Cine: mi comentario sobre "40 GRADOS"


Mientras asistía al multitudinario estreno lorquino de “40 grados”, ópera prima de mi amigo Domingo Jiménez, no pude evitar retroceder quince años en el tiempo, hasta el momento en que yo mismo estrené mi propia ópera prima, “El Butanero siempre llama dos veces” en el olímpico año de 1992. Tanto en uno como en otro caso, el ingrediente principal, más allá de un derroche de medios técnicos o el seguimiento escrupuloso de cualquier manual de teoría cinematográfica, era el factor humano, el sustrato puramente emocional: la ilusión.
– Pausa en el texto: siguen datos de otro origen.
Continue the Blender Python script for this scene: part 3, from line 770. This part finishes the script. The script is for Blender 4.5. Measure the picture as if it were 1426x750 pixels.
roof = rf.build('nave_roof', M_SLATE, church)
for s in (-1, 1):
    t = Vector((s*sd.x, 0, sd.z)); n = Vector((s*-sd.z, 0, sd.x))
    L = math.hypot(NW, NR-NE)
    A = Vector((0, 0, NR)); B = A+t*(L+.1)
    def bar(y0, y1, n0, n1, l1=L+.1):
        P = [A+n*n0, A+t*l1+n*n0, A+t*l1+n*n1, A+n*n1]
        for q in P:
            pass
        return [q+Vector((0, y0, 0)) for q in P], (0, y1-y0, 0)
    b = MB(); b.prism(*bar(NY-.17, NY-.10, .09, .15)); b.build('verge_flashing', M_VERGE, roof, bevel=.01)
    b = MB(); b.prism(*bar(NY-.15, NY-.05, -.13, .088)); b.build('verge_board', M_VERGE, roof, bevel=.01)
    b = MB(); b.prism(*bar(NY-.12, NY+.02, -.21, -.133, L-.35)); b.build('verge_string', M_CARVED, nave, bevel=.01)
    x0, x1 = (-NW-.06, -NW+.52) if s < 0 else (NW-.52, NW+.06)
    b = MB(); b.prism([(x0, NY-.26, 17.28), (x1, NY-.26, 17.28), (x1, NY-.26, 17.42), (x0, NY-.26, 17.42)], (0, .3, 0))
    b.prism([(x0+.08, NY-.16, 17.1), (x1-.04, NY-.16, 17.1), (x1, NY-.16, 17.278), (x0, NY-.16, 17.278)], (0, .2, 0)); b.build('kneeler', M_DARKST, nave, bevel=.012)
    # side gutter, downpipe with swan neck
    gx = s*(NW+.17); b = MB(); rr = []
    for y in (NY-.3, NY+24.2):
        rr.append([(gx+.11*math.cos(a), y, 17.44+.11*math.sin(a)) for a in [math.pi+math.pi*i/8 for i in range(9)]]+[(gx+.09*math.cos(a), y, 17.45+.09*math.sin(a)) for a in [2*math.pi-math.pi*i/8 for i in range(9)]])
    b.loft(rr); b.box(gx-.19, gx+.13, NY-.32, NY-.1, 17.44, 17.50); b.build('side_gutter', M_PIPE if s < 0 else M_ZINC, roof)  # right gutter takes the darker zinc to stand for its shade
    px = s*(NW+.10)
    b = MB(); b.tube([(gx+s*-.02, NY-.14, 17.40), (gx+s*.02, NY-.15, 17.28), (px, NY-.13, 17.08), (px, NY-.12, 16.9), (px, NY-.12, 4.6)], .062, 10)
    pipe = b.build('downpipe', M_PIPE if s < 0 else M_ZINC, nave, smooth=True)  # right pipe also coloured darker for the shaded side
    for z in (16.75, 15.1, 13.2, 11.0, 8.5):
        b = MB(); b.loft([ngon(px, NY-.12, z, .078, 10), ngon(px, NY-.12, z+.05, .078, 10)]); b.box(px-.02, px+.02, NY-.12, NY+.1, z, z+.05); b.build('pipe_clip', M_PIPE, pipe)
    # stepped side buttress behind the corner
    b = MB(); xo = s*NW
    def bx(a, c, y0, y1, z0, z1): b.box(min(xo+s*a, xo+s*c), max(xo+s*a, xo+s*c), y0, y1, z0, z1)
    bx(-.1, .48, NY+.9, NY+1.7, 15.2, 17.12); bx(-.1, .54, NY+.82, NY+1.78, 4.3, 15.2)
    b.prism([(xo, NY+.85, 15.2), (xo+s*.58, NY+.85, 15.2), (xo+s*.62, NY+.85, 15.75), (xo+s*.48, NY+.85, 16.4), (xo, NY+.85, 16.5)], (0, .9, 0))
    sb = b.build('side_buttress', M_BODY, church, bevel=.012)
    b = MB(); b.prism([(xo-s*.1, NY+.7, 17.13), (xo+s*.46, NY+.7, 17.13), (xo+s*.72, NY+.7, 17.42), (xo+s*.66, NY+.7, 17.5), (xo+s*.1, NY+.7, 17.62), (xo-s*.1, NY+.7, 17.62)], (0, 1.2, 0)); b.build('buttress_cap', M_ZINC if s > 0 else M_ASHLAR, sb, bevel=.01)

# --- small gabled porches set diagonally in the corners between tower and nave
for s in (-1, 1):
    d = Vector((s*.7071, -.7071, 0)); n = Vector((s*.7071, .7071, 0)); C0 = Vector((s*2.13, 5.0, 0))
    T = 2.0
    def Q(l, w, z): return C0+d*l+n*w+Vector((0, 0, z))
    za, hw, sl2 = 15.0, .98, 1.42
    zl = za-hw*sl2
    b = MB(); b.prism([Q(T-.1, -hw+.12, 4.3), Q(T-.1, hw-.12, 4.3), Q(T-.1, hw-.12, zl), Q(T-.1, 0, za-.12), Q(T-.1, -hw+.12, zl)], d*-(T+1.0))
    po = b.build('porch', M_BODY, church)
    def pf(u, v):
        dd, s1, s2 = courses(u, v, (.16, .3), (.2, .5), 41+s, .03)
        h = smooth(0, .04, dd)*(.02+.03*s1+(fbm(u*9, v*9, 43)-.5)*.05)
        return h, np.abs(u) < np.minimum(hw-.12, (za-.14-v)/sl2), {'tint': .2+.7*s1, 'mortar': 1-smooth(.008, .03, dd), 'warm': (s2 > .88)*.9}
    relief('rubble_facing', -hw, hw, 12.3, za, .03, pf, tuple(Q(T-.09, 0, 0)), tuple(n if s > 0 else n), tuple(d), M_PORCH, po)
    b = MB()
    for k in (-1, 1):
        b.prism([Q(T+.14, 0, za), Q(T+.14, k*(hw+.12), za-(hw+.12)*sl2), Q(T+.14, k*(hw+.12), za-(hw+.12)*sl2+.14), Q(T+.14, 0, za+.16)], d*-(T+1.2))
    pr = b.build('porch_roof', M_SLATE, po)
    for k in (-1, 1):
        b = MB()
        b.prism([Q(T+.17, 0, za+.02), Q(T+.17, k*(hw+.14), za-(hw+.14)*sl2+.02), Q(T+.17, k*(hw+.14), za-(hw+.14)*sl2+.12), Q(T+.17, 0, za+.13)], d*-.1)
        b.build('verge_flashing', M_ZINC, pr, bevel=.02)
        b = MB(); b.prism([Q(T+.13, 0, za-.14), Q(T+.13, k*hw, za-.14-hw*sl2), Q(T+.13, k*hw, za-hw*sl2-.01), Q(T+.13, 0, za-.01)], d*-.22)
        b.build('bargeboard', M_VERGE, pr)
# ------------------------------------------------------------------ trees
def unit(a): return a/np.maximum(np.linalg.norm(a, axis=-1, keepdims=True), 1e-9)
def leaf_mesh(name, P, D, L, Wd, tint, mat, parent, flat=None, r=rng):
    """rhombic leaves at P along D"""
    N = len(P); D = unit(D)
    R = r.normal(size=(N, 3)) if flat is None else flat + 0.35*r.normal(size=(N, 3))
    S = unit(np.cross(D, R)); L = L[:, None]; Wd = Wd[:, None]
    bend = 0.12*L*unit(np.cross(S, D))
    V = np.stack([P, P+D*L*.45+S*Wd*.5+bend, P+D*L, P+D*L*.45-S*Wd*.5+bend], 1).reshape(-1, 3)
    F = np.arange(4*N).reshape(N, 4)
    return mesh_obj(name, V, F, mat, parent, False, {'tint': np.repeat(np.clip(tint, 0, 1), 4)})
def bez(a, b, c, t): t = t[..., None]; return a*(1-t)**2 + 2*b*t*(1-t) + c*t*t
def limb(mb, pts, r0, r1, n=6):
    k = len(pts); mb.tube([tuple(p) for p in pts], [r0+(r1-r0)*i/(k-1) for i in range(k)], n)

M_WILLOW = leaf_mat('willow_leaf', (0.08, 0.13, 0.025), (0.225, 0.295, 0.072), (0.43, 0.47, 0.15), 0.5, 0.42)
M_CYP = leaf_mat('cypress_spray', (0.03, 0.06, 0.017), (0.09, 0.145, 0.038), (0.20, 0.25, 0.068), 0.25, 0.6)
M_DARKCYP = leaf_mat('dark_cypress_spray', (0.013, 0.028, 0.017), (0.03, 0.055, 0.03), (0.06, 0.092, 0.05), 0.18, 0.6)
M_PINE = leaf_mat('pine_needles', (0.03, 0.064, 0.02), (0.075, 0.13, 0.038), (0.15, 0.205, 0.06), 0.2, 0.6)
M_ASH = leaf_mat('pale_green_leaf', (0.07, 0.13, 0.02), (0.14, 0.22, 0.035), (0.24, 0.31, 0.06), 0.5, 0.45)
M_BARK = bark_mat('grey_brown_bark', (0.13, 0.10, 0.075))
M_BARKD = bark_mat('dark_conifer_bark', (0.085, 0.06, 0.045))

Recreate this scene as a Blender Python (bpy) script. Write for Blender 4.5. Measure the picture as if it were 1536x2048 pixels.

Una película como “40 grados” (como en su día lo fue “El Butanero…”) es mucho más que un film entendido en sentido convencional. Es, ante todo, una hazaña, un logro, un hito. Un monumento a la constancia, al tesón, al más altruista amor al (séptimo) arte. Por eso, no sería justo analizarla bajo los mismos parámetros que solemos esgrimir para juzgar la última obra de Almodóvar, Spielberg o Scorsese. Por el contrario, ante un trabajo de estas características hay que correr un muy tupido velo ante sus defectos (que los tiene) y esforzarse por jalear sus logros (que también la adornan).

Hace unas semanas escribía acerca de “Un plan brillante” y la enmarcaba dentro del subgénero de “robos y atracos”. “40 grados” milita en esa misma división (obviamente, desde unos parámetros muchísimo más modestos), por cuanto su historia se centra en dos hombres que planean realizar un robo a un casino controlado por una banda mafiosa. Por exigencias de la producción, la ciudad en la que se haya emplazado dicho casino no es otra que Murcia (elección harto improbable, temáticamente hablando), una Murcia por la que pululan gangsters y yonkis de medio pelo, sudamericanos sin un pelo de tontos y mujeres de armas tomar.

Me atrevería a decir que los más de 90 minutos de duración de “40 grados” son su principal hándicap y acaban corriendo en su contra, pero, claro está, tampoco la duración de mi “Butanero”, vista desde mi experiencia actual, podría considerase un aliciente sino, más bien, una especie de lastre. Cuando uno está empezando, desea manifestar su capacidad para narrar una historia y adornarla con chistes y gags acaso prescindibles, inconsciente de que, a veces, la concisión hubiera sido una alternativa preferible. En cualquier caso, en “40 grados” pude apreciar, aparte del entusiasmo pasional antes citado, abundantes destellos de originalidad, así como buenas ideas visuales y una acertada utilización de los efectos de sonido. Incluso alguno de los actores consigue cuajar un buen trabajo (más apoyados en su desparpajo natural que en el seguimiento de sus diálogos), con mención muy especial para mi querido amigo Monty, que cuenta sus breves apariciones por triunfos populares aplaudidos por la platea.

Domingo Jiménez ha co-escrito, co-protagonizado, montado, co-producido, co-dirigido y estrenado su primera película, y además lo ha hecho con una amplia repercusión popular y bajo el auspicio del Cineclub Paradiso (imprescindible institución lorquina a la que, por cierto, me congratulo en haber pertenecido), y la dimensión de un logro como éste sólo es comprensible para quienes hemos pasado por una experiencia similar. El mérito de este chico de Lorca no voy a ser yo el primero ni el último en exponerlo, pero sí quiero felicitarle por el nivel técnico alcanzado y, sobre todo, por la tenacidad en llevar a cabo la consecución de su sueño. Un fuerte abrazo y mi sincera enhorabuena, Domingo Antonio.